A simple negotiation exercise where students are paired up with one student assigned to be a diamond seller and the other assigned to be in the market to buy a diamond ring provides an opportunity to have students look at their own assumptions and learning. Each student receives a short instruction sheet. The buyer is given a maximum price that he or she can afford ($1,850) and an ideal price ($1,500 or less). The seller receives information on the cost of the good ($1,500), a minimum sales price ($1,800) and an ideal sales price ($2,000 or higher). With the seller’s minimum sales price only $50 below the buyer’s maximum purchase price, the students have a small range of opportunity to come to an agreement. Without prior discussion about negotiation, the students are given approximately ten minutes to ‘make a deal’.

At the end of the negotiating period, the students are asked to discuss the process. The faculty member asks the following questions (and others): Who started the discussion? What dollar amount was the first mentioned? What approach was used: Did the first party use a ‘take it or leave it’ approach with the highest purchase/lowest sales price? Key to this discussion is the question, ‘Why?’ Low-level thinkers will enunciate reasons related to witnessing someone do it that way in person or on television in the past. High-level thinkers will be able to demonstrate their thought process to arrive at their approach. Class discussion can then move forward with discussion on the many strategies and techniques to negotiation, with an emphasis on analysis of the situation for selection of an appropriate technique.

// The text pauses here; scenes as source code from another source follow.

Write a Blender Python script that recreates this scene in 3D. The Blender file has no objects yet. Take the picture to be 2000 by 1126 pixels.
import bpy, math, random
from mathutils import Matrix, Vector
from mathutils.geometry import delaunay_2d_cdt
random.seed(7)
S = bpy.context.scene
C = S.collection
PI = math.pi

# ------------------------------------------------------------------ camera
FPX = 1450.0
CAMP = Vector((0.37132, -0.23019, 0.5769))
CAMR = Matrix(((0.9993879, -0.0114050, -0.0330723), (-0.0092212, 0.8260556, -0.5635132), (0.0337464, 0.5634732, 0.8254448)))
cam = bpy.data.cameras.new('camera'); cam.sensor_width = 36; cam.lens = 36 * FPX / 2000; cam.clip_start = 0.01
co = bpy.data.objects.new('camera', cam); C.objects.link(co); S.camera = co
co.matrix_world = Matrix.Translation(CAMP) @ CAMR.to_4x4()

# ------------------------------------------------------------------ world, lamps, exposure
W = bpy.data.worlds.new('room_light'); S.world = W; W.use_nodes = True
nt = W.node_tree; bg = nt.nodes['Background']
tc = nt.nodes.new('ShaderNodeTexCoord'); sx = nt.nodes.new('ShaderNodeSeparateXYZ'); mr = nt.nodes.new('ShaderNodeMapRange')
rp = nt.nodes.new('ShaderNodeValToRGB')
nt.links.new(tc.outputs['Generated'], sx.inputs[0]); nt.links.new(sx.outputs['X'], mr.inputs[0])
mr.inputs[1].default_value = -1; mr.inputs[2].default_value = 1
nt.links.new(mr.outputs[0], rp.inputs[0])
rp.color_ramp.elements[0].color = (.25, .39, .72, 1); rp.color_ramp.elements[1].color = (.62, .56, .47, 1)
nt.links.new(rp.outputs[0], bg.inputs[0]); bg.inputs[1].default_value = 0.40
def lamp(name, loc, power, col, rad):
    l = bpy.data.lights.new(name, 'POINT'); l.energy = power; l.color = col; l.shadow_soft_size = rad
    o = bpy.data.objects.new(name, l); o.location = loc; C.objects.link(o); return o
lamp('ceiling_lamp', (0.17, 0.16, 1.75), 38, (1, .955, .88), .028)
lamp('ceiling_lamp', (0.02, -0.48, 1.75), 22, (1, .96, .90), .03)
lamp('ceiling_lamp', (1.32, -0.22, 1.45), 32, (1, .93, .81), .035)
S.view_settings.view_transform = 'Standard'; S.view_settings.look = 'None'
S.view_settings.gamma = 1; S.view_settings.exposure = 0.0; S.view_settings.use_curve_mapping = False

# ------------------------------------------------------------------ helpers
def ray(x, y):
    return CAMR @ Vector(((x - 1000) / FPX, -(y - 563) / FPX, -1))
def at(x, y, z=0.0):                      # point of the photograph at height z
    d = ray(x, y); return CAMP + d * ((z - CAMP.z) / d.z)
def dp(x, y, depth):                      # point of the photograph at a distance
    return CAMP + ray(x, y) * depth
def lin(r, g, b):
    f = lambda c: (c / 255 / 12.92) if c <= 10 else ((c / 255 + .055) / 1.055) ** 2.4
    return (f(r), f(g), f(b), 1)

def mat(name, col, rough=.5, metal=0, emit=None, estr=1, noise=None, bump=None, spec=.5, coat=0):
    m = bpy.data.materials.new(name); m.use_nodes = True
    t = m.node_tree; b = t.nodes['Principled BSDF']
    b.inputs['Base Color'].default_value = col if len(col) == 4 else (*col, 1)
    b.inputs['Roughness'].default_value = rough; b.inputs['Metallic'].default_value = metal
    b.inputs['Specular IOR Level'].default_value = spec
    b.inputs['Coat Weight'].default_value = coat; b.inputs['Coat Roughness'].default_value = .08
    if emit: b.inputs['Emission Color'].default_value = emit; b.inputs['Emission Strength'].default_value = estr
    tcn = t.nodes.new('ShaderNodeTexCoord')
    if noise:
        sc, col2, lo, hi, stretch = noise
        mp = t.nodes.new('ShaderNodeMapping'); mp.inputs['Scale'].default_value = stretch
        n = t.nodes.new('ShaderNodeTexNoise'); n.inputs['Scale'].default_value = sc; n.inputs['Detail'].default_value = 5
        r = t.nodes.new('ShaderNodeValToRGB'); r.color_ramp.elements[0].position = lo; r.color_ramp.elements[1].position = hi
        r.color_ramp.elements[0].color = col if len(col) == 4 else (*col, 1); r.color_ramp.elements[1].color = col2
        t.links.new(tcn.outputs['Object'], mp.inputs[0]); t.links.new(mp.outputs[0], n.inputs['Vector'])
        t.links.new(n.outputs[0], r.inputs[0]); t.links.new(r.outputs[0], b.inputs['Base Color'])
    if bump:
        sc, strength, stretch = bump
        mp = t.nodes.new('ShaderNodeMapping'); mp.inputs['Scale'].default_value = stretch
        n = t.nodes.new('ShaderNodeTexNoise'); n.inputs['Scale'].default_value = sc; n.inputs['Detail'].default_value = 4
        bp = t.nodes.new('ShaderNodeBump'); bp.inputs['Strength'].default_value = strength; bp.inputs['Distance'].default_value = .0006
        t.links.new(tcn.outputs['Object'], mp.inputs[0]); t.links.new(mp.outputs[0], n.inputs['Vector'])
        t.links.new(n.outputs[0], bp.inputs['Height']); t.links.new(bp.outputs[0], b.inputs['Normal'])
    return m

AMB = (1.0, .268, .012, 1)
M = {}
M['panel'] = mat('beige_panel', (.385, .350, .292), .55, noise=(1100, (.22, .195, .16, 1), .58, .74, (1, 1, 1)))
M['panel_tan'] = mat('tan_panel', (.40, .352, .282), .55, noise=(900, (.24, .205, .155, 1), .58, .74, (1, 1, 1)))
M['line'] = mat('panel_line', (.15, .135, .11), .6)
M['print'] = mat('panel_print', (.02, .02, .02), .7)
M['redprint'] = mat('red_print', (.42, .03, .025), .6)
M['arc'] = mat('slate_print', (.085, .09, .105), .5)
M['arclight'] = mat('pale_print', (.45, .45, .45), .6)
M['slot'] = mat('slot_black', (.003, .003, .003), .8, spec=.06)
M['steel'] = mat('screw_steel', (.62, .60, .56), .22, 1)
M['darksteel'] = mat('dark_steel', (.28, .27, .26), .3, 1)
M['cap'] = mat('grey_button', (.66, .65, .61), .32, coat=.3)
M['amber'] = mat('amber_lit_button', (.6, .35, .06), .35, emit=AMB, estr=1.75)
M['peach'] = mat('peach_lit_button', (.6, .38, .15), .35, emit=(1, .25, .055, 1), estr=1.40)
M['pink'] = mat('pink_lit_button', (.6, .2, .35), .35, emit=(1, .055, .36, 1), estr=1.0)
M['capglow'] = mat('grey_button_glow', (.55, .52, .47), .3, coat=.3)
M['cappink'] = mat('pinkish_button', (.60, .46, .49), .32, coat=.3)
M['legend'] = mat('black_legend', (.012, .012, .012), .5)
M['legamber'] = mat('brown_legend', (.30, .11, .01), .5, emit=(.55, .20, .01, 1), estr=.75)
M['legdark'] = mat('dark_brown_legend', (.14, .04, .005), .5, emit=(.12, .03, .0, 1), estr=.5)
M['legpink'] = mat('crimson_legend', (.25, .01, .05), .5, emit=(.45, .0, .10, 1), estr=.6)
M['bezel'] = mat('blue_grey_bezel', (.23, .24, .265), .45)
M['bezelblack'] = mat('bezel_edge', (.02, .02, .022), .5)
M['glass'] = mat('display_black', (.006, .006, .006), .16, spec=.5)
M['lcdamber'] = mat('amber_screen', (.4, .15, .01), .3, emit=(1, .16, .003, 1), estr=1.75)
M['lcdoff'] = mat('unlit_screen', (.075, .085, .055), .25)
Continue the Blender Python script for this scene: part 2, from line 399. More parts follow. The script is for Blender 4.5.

Simple pedagogical tools and a thoughtful curriculum can be highly effective in assisting students to develop the higher-level critical-thinking and problem-solving skills that have been identified as lacking in our graduates. Rather than overwhelm students by demanding the highest level of thinking from their first days, we can use student cognitive development theories to understand our students’ current levels of thinking and to develop curricular tools that will help students move from dualistic thinking to the complex thinking demanded by society today.